Whereas Coco Chanel liberated women from the confines of corsetry, Yves Saint Laurent gave her "strength and power," Berge said. The "le smoking" tuxedo, made for French singer Francoise Hardy in 1966, turned the symbol of male power on its head.

But just as deftly, Yves Saint Laurent embraced the feminine, whether a 1990 black lace one-shoulder gown held together at the side by two pink silk bows, or his famous wool crepe gown from 1970 whose black lace inlay exposes the back.

"He liked women to be beautiful," said Baroness Helene de Ludinghausen, the long-time "directrice" of the studio whose job it was to bring in new clients.

The exhibition displays looks from the Pierre Berge-Yves Saint Laurent Foundation's collection of more than 5000 catalogued haute couture garments stored in Paris, which Berge called "absolutely unique" in its size.

"Yves would have been very proud to see this collection," Berge said of the retrospective, which debuted in Montreal earlier this year. "After all, it's his life."

From 1988, exhibit-goers see Yves Saint Laurent experimenting with sculpture and geometry.
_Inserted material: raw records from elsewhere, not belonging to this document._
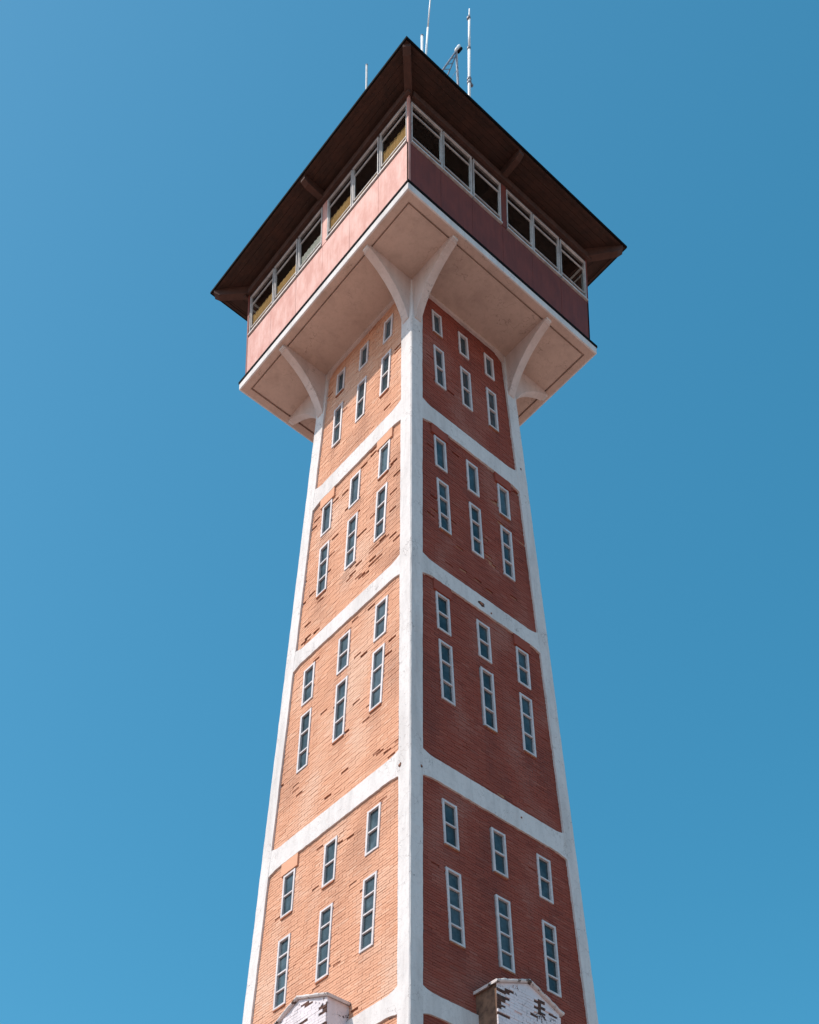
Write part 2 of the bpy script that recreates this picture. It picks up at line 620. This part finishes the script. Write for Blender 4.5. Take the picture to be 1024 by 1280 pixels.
# lower panels, below the picture: plain brick faces down to the ground
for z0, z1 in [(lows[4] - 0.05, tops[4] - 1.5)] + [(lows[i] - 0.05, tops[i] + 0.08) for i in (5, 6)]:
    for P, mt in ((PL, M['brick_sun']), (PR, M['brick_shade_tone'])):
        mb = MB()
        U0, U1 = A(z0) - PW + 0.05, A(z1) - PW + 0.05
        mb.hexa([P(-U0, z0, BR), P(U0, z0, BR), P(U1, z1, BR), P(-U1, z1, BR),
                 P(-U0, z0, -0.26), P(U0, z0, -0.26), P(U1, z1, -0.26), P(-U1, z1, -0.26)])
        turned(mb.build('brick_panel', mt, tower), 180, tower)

# --- dark core behind the brick skin so nothing shows through
cm = MB()
rr = []
for z in (0.0, ZT - 0.05):
    a = A(z) - 0.27
    rr.append([(-a, -a, z), (a, -a, z), (a, a, z), (-a, a, z)])
cm.loft(rr)
cm.build('shaft_core', M['interior'], tower)

# --- brick-coloured lintel blocks under the bands
def lintel(P, u0, u1, z0, z1, mt, seed):
    r = random.Random(seed)
    mb = MB()
    n = 6
    fr_, bk = [], []
    for i in range(n + 1):
        fr_.append((u0 + (u1 - u0) * i / n, z0 + r.uniform(-0.006, 0.006)))
    for i in range(n, -1, -1):
        fr_.append((u0 + (u1 - u0) * i / n, z1))
    mb.prism([P(u, z, -0.009) for u, z in fr_], [P(u, z, -0.25) for u, z in fr_])
    return mb.build('lintel', mt, tower)
for P, k, pi, zlo, zhi, ex in ((PL, 'brick_sun', 1, 10.92, 11.26, 1.175), (PR, 'brick_shade_tone', 1, 10.94, 11.26, 1.175),
                               (PR, 'brick_shade_tone', 2, 5.43, 5.78, 1.425)):
    for s in (-1, 1):
        uc = s * ex
        lintel(P, uc - 0.30, uc + 0.30, zlo + ZB + 0.01, zhi + ZB + 0.03, M[k], int(uc * 100) + pi)
lintel(PL, 1.60 - 0.33, 1.60 + 0.33, -1.03 + ZB + 0.01, -0.61 + ZB, M['brick_sun'], 77)

# --- places where the render of the frame has broken away
def broken_patch(P, uc, zc, w, h, seed):
    r = random.Random(seed)
    mb = MB()
    n = 13
    ring = []
    for k in range(n):
        t = 2 * math.pi * k / n
        q = r.uniform(0.6, 1.0)
        ring.append((uc + w * q * math.cos(t), zc + h * q * math.sin(t)))
    mb.prism([P(u, z, 0.003) for u, z in ring], [P(u, z, -0.03) for u, z in ring])
    inner = [(uc + (u - uc) * 0.55, zc + (z - zc) * 0.5 + 0.01) for u, z in ring]
    mb.prism([P(u, z, 0.011) for u, z in inner], [P(u, z, -0.03) for u, z in inner], 1)
    return mb.build('broken_patch', [M['spall_dark'], M['spall']], tower)
for args in BROKEN:
    broken_patch(*args)

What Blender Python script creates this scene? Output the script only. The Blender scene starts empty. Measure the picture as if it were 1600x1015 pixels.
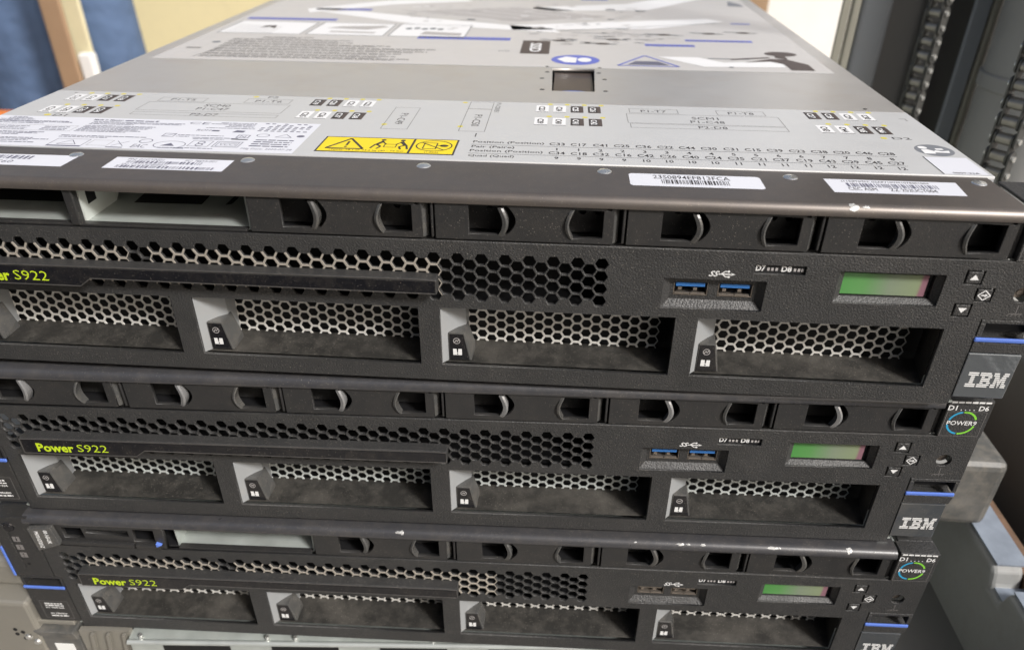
import bpy, bmesh, math, random
from mathutils import Matrix, Vector
random.seed(7)
SC = bpy.context.scene
# ------------------------------------------------------------ camera, world, sun, exposure
cam_d = bpy.data.cameras.new('camera'); cam = bpy.data.objects.new('camera', cam_d)
SC.collection.objects.link(cam); SC.camera = cam
cam_d.sensor_fit = 'HORIZONTAL'; cam_d.sensor_width = 36.0; cam_d.lens = 36.0*1154.05/1600.0
cam_d.clip_start = 0.01; cam_d.clip_end = 200
R_ = [[0.99753097,-0.04308311,0.05545992],[0.06979557,0.5207025,-0.85088042],[0.00778046,0.85265043,0.52242388]]
M_ = Matrix(R_).to_4x4(); M_.translation = Vector((0.26591584,-0.25871608,0.10182693)); cam.matrix_world = M_
cam_d.dof.use_dof = True; cam_d.dof.focus_distance = 0.325; cam_d.dof.aperture_fstop = 10
W = bpy.data.worlds.new('World'); SC.world = W; W.use_nodes = True
wn = W.node_tree; wn.nodes.clear()
sky = wn.nodes.new('ShaderNodeTexSky'); sky.sky_type = 'NISHITA'; sky.sun_disc = False
SUN_EL, SUN_AZ = math.radians(40), math.radians(130)      # azimuth measured clockwise from +Y (towards +X)
sky.sun_elevation = SUN_EL; sky.sun_rotation = SUN_AZ; sky.dust_density = 5; sky.air_density = 1.0; sky.ozone_density = 0.6
hs = wn.nodes.new('ShaderNodeHueSaturation'); hs.inputs['Saturation'].default_value = 0.85
bg = wn.nodes.new('ShaderNodeBackground'); bg.inputs['Strength'].default_value = 0.10
wo = wn.nodes.new('ShaderNodeOutputWorld')
wn.links.new(sky.outputs[0], hs.inputs['Color']); wn.links.new(hs.outputs[0], bg.inputs['Color']); wn.links.new(bg.outputs[0], wo.inputs[0])
sd = bpy.data.lights.new('sun','SUN'); sd.energy = 3.7; sd.angle = math.radians(11); sd.color = (1.0,0.985,0.97)
sun = bpy.data.objects.new('sun', sd); SC.collection.objects.link(sun)
sdir = Vector((math.sin(SUN_AZ)*math.cos(SUN_EL), math.cos(SUN_AZ)*math.cos(SUN_EL), math.sin(SUN_EL)))
sun.rotation_euler = sdir.to_track_quat('Z','Y').to_euler()
SC.view_settings.view_transform = 'Standard'; SC.view_settings.look = 'None'
SC.view_settings.exposure = 0.12; SC.view_settings.gamma = 1.0

# ------------------------------------------------------------ materials
def nm(name):
    m = bpy.data.materials.new(name); m.use_nodes = True
    nt = m.node_tree; b = nt.nodes['Principled BSDF']
    return m, nt, b
def N(nt, t, **kw):
    n = nt.nodes.new(t)
    for k, v in kw.items(): n.inputs[k].default_value = v
    return n
def mat(name, col, rough=.5, metal=0., spec=.5, dust=0., dustcol=(.42,.36,.28), speck=0., bump=0., bscale=1500, bdist=.0003, smudge_sheen=0., smcol=None, rvar=.0, vary=0., vscale=40, coat=0., brushed=0.):
    m, nt, b = nm(name); L = nt.links.new
    b.inputs['Roughness'].default_value = rough; b.inputs['Metallic'].default_value = metal
    b.inputs['Specular IOR Level'].default_value = spec; b.inputs['Coat Weight'].default_value = coat
    geo = nt.nodes.new('ShaderNodeNewGeometry'); P = geo.outputs['Position']
    colr = None
    def mixin(fac, c2, c1):
        mx = nt.nodes.new('ShaderNodeMix'); mx.data_type = 'RGBA'
        L(fac, mx.inputs[0])
        if hasattr(c1, 'links'): L(c1, mx.inputs[6])
        else: mx.inputs[6].default_value = (*c1, 1)
        mx.inputs[7].default_value = (*c2, 1)
        return mx.outputs[2]
    def noise(scale, det=3., vec=None, rg=.5):
        n = N(nt,'ShaderNodeTexNoise', Scale=scale, Detail=det, Roughness=rg); L(vec or P, n.inputs['Vector']); return n.outputs['Fac']
    def ramp(s, a, b_, hi=1.):
        r = N(nt,'ShaderNodeMapRange'); r.inputs['From Min'].default_value = a; r.inputs['From Max'].default_value = b_; r.inputs['To Max'].default_value = hi
        L(s, r.inputs['Value']); return r.outputs[0]
    cur = col
    if vary: cur = mixin(ramp(noise(vscale,4),.3,.7,vary), tuple(c*.55 for c in col), cur)
    if smudge_sheen: cur = mixin(ramp(noise(28,5,rg=.62),.5,.75,smudge_sheen), smcol or dustcol, cur)
    if dust: cur = mixin(ramp(noise(140,8,rg=.7),.45,.8,dust), dustcol, cur)
    if speck:
        v = N(nt,'ShaderNodeTexVoronoi', Scale=1500.); L(P, v.inputs['Vector'])
        s1 = N(nt,'ShaderNodeMapRange'); s1.inputs['From Min'].default_value=.33; s1.inputs['From Max'].default_value=.12; L(v.outputs['Distance'], s1.inputs['Value'])
        sp = nt.nodes.new('ShaderNodeSeparateColor'); L(v.outputs['Color'], sp.inputs[0])
        s2 = ramp(sp.outputs[0], .9-.30*speck, 1.05)
        mu = nt.nodes.new('ShaderNodeMath'); mu.operation='MULTIPLY'; L(s1.outputs[0], mu.inputs[0]); L(s2, mu.inputs[1])
        mu2 = nt.nodes.new('ShaderNodeMath'); mu2.operation='MULTIPLY'; L(mu.outputs[0], mu2.inputs[0]); L(ramp(noise(22,3),.3,.65,.9), mu2.inputs[1])
        cur = mixin(mu2.outputs[0], (.36,.33,.28), cur)
    if hasattr(cur,'links'): L(cur, b.inputs['Base Color'])
    else: b.inputs['Base Color'].default_value = (*col, 1)
    if rvar: L(ramp(noise(60,5),.3,.7), (r:=N(nt,'ShaderNodeMapRange')).inputs['Value']); r.inputs['To Min'].default_value=rough-rvar; r.inputs['To Max'].default_value=rough+rvar; L(r.outputs[0], b.inputs['Roughness'])
    if brushed:
        mp = nt.nodes.new('ShaderNodeMapping'); mp.inputs['Scale'].default_value = (12, 900, 900); L(P, mp.inputs['Vector'])
        n = noise(1., 4, vec=mp.outputs[0]); bp = N(nt,'ShaderNodeBump', Strength=brushed, Distance=.0004); L(n, bp.inputs['Height']); L(bp.outputs[0], b.inputs['Normal'])
    elif bump:
        n = noise(bscale, 3); bp = N(nt,'ShaderNodeBump', Strength=bump, Distance=bdist); L(n, bp.inputs['Height']); L(bp.outputs[0], b.inputs['Normal'])
    return m
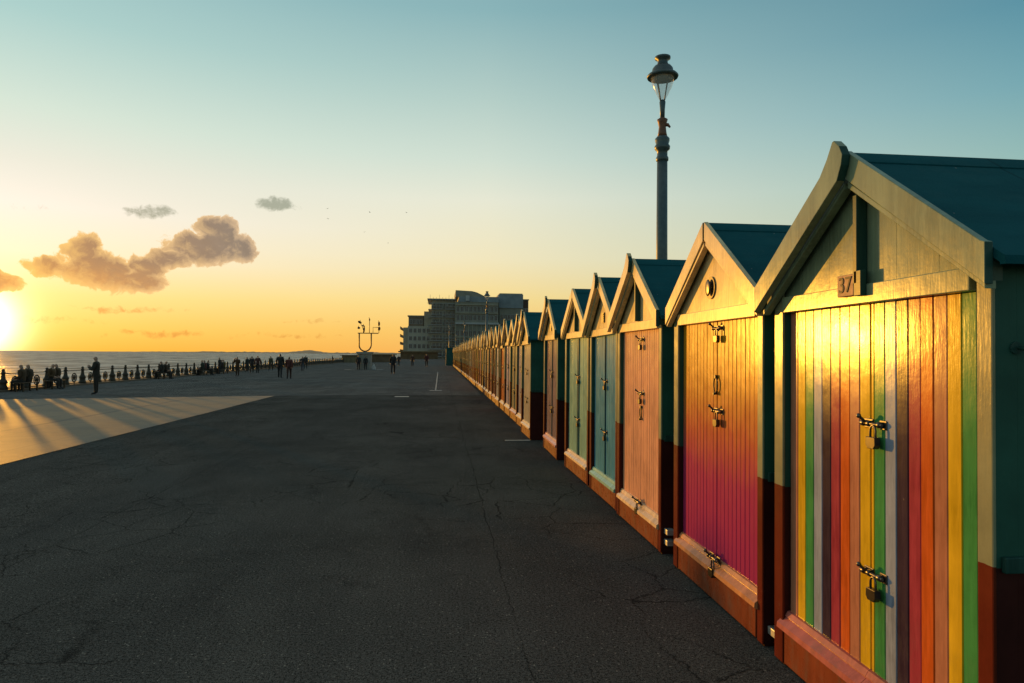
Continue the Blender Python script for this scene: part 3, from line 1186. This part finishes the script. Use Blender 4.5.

In a tribute to Georges Braque, the bodice of a salmon-colored silk crepe gown is adorned with the beak of a beaded dove, its outspread wings rising into a dramatic collar.

More than 20 years earlier, the couturier's 1965 collection included his famous homage to Piet Mondrian, a dress of geometric blocks of color, a contrast to the curves of the female body.

Saint Laurent found inspiration in world culture, whether it was in Russian peasant life, Spanish bullfights, or more exotic locales.

In a 1967 African-inspired coat Sepia-colored raffia cascades in tiers; a black dress from the same year is a patchwork of intricate wood beads and metal plates, its conical breasts predate by more than 20 years French designer Jean-Paul Gaultier's cone bra for Madonna.

"Everything he did was copied by the entire world," said de Ludinghausen.